In questo periodo stai curando un laboratorio estivo a Roma, incentrato sulla figura di Mia Martini. Ce ne parli?
«Da otto anni a questa parte, in estate, mi dedico alla realizzazione di spettacoli incentrati sulle biografie di personaggi per me significativi. Quest’anno la scelta è ricaduta su Mia Martini, cantante straordinaria, donna complessa, dal passato ancor più difficile di quello che le cronache hanno sempre riportato. Poi l’incontro con Enzo Gragnaniello, autore delle musiche originali di ALLUCCAMM, mi è sembrato davvero un segno del destino, come a dire che questa storia dovesse essere davvero raccontata. Debutteremo a Roma il 25 di settembre, e in questi giorni mi sto occupando della scrittura del testo».
Altri progetti che ti vedranno impegnato per i prossimi mesi?
«Oltre allo spettacolo su Mia Martini, che debutterà presso il Teatro del Torrino, a Roma, che dirigo da tredici anni, a settembre mi occuperò della direzione artistica di un altro teatro romano, il teatro di Mostacciano, una bellissima sala di 400 posti, che richiederà grande impegno e dedizione per costruirgli una propria identità.
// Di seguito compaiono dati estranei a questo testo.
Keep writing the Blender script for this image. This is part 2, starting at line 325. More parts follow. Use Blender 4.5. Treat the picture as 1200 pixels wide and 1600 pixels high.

A Napoli invece, oltre alla tournée di ALLUCCAMM, riprenderò il mio spettacolo “Ad occhi chiusi”, con Andrea Fiorillo. Ricominceremo i corsi della Fonderia del Teatro, scuola di recitazione al suo secondo anno di attività. Infine affiancherò Giuliana Tabacchini nella direzione artistica dello storico Teatro Sancarluccio a Chiaia».